Crusaders of many religions fight for peace and justice

Appproximately 20 protesters lined up in front of the U-M art museum on January 11 to call for the closure of the prison at Guantánamo Bay.

Appproximately 20 protesters lined up in front of the U-M art museum on January 11 to call for the closure of the prison at Guantánamo Bay.

The Ann Arbor-based group Interfaith Council for Peace and Justice counts among its members: Christians, Jews, Muslims, Buddhists, Baha’i, Native Americans, and atheists – and they get along.

“From whatever religious or philosophical background, there is a shared call to be peacemakers, and we are able to better fulfill that call if we work together across our differences,” said director Chuck Warpehoski, 33, of Ann Arbor. “That collaboration is also part of peacemaking.”

ICPJ was founded in 1965 when a group of Unitarian, Christian and Jewish religious leaders came together to promote peace and social justice. Now the group includes about 750 members and six task forces focusing on specific concerns.

The six divisions are: NOW — NO Weapons, NO War; Hunger; Latin America; Racial and Economic Justice; Common Ground for Peace in Israel/Palestine and Climate Change and Earth Care.

In each task force there are about six members who design programming and make it all happen. Three paid staff members oversee these events. The staffers are also assisted by a group of interns.

Interns are not paid, but they have more set schedules and office hours like the staffers. Their work is mostly behind the scenes. Shahar Ben-Josef, 22, of Ann Arbor is an intern helping with the NOW and Common Ground task forces.        

“So, for example, when the Common Ground task force wants to have some sort of event, then you’ll have the task force members and the intern and Chuck, who is the staff member for the task force, all work together to pull together this event,” Ben-Josef said.

Sarah Jadrich, 23, of Ann Arbor, is another intern helping with the Racial and Social Justice group. Janrich is working on a master’s degree in social work at U-M and is required to do 16 hours per week of fieldwork. Her work for ICPJ not only expresses her passion, but also helps her toward a degree.

At noon on Wednesday, Jan. 11, about 20 members of the NOW task force of ICPJ assembled in front of the University of Michigan Museum of Art. They were there to protest the detention camp at Guantánamo Bay. Some of them were dressed in orange, symbolizing the orange jumpsuits worn by the detainees.

The occasion was the 10th anniversary of the opening of the prison. The Ann Arbor demonstration coincided with the “national day of action against Guantánamo” sponsored by the National Religious Campaign Against Torture. Protestors want the prisoners released or at least given a fair trial.        

Anne Garcia, an instructor in behavioral science at WCC, participates in a protest at U-M against the prison at Guantánamo Bay.

Anne Garcia, an instructor in behavioral science at WCC, participates in a protest at U-M against the prison at Guantánamo Bay.

Anne Garcia, a psychology instructor at WCC, was one of the demonstrators.
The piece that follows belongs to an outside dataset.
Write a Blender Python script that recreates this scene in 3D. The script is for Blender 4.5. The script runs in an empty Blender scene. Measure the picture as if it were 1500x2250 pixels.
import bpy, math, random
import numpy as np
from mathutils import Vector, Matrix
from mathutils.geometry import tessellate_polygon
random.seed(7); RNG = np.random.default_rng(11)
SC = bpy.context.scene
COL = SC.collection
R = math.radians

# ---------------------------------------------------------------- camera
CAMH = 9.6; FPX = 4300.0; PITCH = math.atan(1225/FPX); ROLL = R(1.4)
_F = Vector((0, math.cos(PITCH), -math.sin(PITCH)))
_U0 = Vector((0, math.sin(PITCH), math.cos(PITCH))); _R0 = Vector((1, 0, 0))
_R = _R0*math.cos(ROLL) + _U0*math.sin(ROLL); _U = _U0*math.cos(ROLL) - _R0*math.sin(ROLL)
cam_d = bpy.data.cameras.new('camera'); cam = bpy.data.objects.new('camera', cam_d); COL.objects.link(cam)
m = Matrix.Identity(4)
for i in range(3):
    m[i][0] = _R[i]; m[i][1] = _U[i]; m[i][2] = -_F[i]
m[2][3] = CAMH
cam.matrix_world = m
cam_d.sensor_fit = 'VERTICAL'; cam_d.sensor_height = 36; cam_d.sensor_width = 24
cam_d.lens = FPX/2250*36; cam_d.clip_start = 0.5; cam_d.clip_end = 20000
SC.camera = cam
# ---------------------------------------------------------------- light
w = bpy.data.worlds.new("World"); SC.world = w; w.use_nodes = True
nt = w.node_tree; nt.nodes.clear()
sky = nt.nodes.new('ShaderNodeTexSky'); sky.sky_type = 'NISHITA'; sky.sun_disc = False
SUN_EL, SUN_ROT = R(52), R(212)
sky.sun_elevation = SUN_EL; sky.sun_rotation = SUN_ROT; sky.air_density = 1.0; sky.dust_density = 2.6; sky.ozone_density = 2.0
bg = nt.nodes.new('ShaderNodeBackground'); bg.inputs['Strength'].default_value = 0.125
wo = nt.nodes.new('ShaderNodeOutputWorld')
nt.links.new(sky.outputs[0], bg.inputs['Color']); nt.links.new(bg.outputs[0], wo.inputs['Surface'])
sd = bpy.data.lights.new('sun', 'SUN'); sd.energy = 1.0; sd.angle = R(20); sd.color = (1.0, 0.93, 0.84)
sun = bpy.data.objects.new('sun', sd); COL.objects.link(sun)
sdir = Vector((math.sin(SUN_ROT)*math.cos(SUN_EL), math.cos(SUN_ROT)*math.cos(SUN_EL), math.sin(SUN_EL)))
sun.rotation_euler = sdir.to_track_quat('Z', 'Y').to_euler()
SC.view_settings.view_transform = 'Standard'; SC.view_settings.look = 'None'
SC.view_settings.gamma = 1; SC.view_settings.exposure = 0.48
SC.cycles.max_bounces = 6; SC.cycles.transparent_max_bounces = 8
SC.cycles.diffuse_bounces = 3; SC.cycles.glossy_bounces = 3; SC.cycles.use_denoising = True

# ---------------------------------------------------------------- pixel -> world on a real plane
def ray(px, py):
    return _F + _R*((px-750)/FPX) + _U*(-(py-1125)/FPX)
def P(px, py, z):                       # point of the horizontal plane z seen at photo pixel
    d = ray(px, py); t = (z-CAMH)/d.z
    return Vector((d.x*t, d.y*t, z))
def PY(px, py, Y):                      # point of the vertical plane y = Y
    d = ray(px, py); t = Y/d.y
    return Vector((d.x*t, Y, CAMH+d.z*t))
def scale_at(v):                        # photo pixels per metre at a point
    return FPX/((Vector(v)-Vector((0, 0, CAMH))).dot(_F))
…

Garcia has been a member of Michigan Peace Works, which is disbanding, but which has often co-sponsored events with ICPJ. She, like many of her companions, will now put her energies into ICPJ activities.

Garcia has also been the faculty adviser for Students for Peace and Justice at WCC. The group did not form this year because student commitment was too low.

Sporting a cervical collar, Garcia explained that she had recently been in a car accident and was forced to take a semester off from teaching. It has not diminished her zeal.

“People are being held without due justice, without habeas corpus, without a defense lawyer, without even being accused,” Garcia said of Guantánamo detainees. “Everyone can’t be guilty until proven innocent; it’s against the American system!”

Garcia’s passion for justice was shared by the other demonstrators.

“There are a lot of ways people can get involved,” director Warpehoski said. “Some people get involved being on one of those six task forces, helping us make things like this happen: coming up with the ideas, doing the outreach, doing the publicity, organizing logistics. Other people want to get involved in more behind-the-scenes levels, they do data entry or they help in website design or other tasks.”

Warpehoski emphasized that the staff tries hard to match the skills and interests of volunteers with the jobs they are assigned, “so everybody is getting something out of the engagement.”

Those who are burdened with concern about social injustice, racism, wars, environmental degradation, world hunger, and other such causes will find a way to make their voices heard through ICPJ.